*Goal of the exercise:*
The listing beneath should be written out in full, exactly as shown.
** begin Data shown **
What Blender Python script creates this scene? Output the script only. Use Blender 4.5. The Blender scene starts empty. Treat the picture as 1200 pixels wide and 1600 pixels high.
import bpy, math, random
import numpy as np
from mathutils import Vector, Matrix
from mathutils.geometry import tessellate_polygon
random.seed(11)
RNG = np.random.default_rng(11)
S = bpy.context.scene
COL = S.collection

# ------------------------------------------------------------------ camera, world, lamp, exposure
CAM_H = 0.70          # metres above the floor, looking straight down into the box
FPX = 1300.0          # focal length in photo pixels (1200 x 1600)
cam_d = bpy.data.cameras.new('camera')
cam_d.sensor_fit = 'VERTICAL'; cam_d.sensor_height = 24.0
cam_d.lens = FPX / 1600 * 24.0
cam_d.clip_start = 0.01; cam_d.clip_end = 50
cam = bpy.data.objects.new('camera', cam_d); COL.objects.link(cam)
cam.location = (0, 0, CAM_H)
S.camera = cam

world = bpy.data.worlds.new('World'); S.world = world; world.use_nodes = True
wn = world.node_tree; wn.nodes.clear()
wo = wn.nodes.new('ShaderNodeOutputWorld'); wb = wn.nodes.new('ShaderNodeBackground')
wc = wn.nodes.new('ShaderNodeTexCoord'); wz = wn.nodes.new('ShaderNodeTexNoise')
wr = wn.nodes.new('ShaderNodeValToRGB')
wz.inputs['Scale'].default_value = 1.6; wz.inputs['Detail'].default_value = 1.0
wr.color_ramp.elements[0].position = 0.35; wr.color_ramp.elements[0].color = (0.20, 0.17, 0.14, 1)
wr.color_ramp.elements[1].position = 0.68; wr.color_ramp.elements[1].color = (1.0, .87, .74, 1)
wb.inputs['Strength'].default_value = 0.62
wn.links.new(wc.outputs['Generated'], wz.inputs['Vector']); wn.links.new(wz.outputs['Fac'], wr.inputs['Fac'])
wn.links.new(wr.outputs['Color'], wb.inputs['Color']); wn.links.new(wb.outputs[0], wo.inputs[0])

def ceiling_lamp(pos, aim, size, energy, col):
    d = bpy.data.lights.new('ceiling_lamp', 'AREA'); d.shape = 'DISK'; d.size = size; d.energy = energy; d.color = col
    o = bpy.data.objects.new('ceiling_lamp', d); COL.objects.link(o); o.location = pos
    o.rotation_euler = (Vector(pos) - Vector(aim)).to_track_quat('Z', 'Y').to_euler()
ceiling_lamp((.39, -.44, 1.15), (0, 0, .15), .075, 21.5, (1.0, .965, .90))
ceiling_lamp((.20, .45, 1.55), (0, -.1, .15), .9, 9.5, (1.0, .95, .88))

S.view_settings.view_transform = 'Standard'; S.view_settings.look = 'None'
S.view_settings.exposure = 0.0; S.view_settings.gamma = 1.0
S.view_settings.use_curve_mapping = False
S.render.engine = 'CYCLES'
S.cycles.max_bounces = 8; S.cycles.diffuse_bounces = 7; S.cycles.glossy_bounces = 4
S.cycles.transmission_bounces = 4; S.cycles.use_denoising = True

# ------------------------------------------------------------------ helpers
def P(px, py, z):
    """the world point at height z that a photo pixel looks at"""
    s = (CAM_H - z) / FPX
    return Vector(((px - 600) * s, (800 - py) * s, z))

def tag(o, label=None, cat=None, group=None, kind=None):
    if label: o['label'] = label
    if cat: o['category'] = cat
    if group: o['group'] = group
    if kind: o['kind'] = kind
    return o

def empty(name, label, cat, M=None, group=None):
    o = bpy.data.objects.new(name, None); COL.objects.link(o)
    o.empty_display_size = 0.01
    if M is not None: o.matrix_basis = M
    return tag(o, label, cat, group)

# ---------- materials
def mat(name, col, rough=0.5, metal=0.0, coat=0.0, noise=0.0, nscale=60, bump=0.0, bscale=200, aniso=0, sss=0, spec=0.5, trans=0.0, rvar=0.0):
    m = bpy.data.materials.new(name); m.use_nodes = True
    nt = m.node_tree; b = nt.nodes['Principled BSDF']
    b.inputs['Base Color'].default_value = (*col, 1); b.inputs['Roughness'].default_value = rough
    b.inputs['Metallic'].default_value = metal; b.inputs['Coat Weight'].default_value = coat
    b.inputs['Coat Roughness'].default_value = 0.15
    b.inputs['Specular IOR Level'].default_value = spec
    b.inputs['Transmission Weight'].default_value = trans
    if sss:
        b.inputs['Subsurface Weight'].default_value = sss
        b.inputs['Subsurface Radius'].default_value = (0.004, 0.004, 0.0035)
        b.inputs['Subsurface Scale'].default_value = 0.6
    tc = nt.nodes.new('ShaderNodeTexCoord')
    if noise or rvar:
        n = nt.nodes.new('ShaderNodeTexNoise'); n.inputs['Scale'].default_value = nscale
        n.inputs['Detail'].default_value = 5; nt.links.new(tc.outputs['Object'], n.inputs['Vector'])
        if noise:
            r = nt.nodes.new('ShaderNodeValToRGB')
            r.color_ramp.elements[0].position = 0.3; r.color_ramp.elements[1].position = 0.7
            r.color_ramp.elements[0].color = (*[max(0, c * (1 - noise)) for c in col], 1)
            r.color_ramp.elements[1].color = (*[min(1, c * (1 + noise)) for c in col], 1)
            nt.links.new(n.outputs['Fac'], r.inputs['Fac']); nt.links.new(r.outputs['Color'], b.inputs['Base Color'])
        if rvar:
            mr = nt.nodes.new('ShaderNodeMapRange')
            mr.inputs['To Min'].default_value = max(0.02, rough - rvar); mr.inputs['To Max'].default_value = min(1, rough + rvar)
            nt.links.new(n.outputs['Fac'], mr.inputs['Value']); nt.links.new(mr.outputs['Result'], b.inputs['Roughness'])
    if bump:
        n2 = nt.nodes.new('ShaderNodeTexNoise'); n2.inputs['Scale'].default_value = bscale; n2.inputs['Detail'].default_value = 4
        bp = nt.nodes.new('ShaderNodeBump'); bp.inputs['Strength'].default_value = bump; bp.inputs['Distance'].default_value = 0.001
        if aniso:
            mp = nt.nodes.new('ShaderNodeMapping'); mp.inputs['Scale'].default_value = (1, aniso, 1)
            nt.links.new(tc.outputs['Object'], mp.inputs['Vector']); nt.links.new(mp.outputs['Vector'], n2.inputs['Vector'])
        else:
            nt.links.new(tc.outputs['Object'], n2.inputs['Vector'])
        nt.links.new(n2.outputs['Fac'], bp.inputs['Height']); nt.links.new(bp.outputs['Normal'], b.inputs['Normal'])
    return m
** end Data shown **
*Response:*
What Blender Python script creates this scene? Output the script only. Use Blender 4.5. The Blender scene starts empty. Treat the picture as 1200 pixels wide and 1600 pixels high.
import bpy, math, random
import numpy as np
from mathutils import Vector, Matrix
from mathutils.geometry import tessellate_polygon
random.seed(11)
RNG = np.random.default_rng(11)
S = bpy.context.scene
COL = S.collection

# ------------------------------------------------------------------ camera, world, lamp, exposure
CAM_H = 0.70          # metres above the floor, looking straight down into the box
FPX = 1300.0          # focal length in photo pixels (1200 x 1600)
cam_d = bpy.data.cameras.new('camera')
cam_d.sensor_fit = 'VERTICAL'; cam_d.sensor_height = 24.0
cam_d.lens = FPX / 1600 * 24.0
cam_d.clip_start = 0.01; cam_d.clip_end = 50
cam = bpy.data.objects.new('camera', cam_d); COL.objects.link(cam)
cam.location = (0, 0, CAM_H)
S.camera = cam

world = bpy.data.worlds.new('World'); S.world = world; world.use_nodes = True
wn = world.node_tree; wn.nodes.clear()
wo = wn.nodes.new('ShaderNodeOutputWorld'); wb = wn.nodes.new('ShaderNodeBackground')
wc = wn.nodes.new('ShaderNodeTexCoord'); wz = wn.nodes.new('ShaderNodeTexNoise')
wr = wn.nodes.new('ShaderNodeValToRGB')
wz.inputs['Scale'].default_value = 1.6; wz.inputs['Detail'].default_value = 1.0
wr.color_ramp.elements[0].position = 0.35; wr.color_ramp.elements[0].color = (0.20, 0.17, 0.14, 1)
wr.color_ramp.elements[1].position = 0.68; wr.color_ramp.elements[1].color = (1.0, .87, .74, 1)
wb.inputs['Strength'].default_value = 0.62
wn.links.new(wc.outputs['Generated'], wz.inputs['Vector']); wn.links.new(wz.outputs['Fac'], wr.inputs['Fac'])
wn.links.new(wr.outputs['Color'], wb.inputs['Color']); wn.links.new(wb.outputs[0], wo.inputs[0])

def ceiling_lamp(pos, aim, size, energy, col):
    d = bpy.data.lights.new('ceiling_lamp', 'AREA'); d.shape = 'DISK'; d.size = size; d.energy = energy; d.color = col
    o = bpy.data.objects.new('ceiling_lamp', d); COL.objects.link(o); o.location = pos
    o.rotation_euler = (Vector(pos) - Vector(aim)).to_track_quat('Z', 'Y').to_euler()
ceiling_lamp((.39, -.44, 1.15), (0, 0, .15), .075, 21.5, (1.0, .965, .90))
ceiling_lamp((.20, .45, 1.55), (0, -.1, .15), .9, 9.5, (1.0, .95, .88))

S.view_settings.view_transform = 'Standard'; S.view_settings.look = 'None'
S.view_settings.exposure = 0.0; S.view_settings.gamma = 1.0
S.view_settings.use_curve_mapping = False
S.render.engine = 'CYCLES'
S.cycles.max_bounces = 8; S.cycles.diffuse_bounces = 7; S.cycles.glossy_bounces = 4
S.cycles.transmission_bounces = 4; S.cycles.use_denoising = True

# ------------------------------------------------------------------ helpers
def P(px, py, z):
    """the world point at height z that a photo pixel looks at"""
    s = (CAM_H - z) / FPX
    return Vector(((px - 600) * s, (800 - py) * s, z))

def tag(o, label=None, cat=None, group=None, kind=None):
    if label: o['label'] = label
    if cat: o['category'] = cat
    if group: o['group'] = group
    if kind: o['kind'] = kind
    return o

def empty(name, label, cat, M=None, group=None):
    o = bpy.data.objects.new(name, None); COL.objects.link(o)
    o.empty_display_size = 0.01
    if M is not None: o.matrix_basis = M
    return tag(o, label, cat, group)

# ---------- materials
def mat(name, col, rough=0.5, metal=0.0, coat=0.0, noise=0.0, nscale=60, bump=0.0, bscale=200, aniso=0, sss=0, spec=0.5, trans=0.0, rvar=0.0):
    m = bpy.data.materials.new(name); m.use_nodes = True
    nt = m.node_tree; b = nt.nodes['Principled BSDF']
    b.inputs['Base Color'].default_value = (*col, 1); b.inputs['Roughness'].default_value = rough
    b.inputs['Metallic'].default_value = metal; b.inputs['Coat Weight'].default_value = coat
    b.inputs['Coat Roughness'].default_value = 0.15
    b.inputs['Specular IOR Level'].default_value = spec
    b.inputs['Transmission Weight'].default_value = trans
    if sss:
        b.inputs['Subsurface Weight'].default_value = sss
        b.inputs['Subsurface Radius'].default_value = (0.004, 0.004, 0.0035)
        b.inputs['Subsurface Scale'].default_value = 0.6
    tc = nt.nodes.new('ShaderNodeTexCoord')
    if noise or rvar:
        n = nt.nodes.new('ShaderNodeTexNoise'); n.inputs['Scale'].default_value = nscale
        n.inputs['Detail'].default_value = 5; nt.links.new(tc.outputs['Object'], n.inputs['Vector'])
        if noise:
            r = nt.nodes.new('ShaderNodeValToRGB')
            r.color_ramp.elements[0].position = 0.3; r.color_ramp.elements[1].position = 0.7
            r.color_ramp.elements[0].color = (*[max(0, c * (1 - noise)) for c in col], 1)
            r.color_ramp.elements[1].color = (*[min(1, c * (1 + noise)) for c in col], 1)
            nt.links.new(n.outputs['Fac'], r.inputs['Fac']); nt.links.new(r.outputs['Color'], b.inputs['Base Color'])
        if rvar:
            mr = nt.nodes.new('ShaderNodeMapRange')
            mr.inputs['To Min'].default_value = max(0.02, rough - rvar); mr.inputs['To Max'].default_value = min(1, rough + rvar)
            nt.links.new(n.outputs['Fac'], mr.inputs['Value']); nt.links.new(mr.outputs['Result'], b.inputs['Roughness'])
    if bump:
        n2 = nt.nodes.new('ShaderNodeTexNoise'); n2.inputs['Scale'].default_value = bscale; n2.inputs['Detail'].default_value = 4
        bp = nt.nodes.new('ShaderNodeBump'); bp.inputs['Strength'].default_value = bump; bp.inputs['Distance'].default_value = 0.001
        if aniso:
            mp = nt.nodes.new('ShaderNodeMapping'); mp.inputs['Scale'].default_value = (1, aniso, 1)
            nt.links.new(tc.outputs['Object'], mp.inputs['Vector']); nt.links.new(mp.outputs['Vector'], n2.inputs['Vector'])
        else:
            nt.links.new(tc.outputs['Object'], n2.inputs['Vector'])
        nt.links.new(n2.outputs['Fac'], bp.inputs['Height']); nt.links.new(bp.outputs['Normal'], b.inputs['Normal'])
    return m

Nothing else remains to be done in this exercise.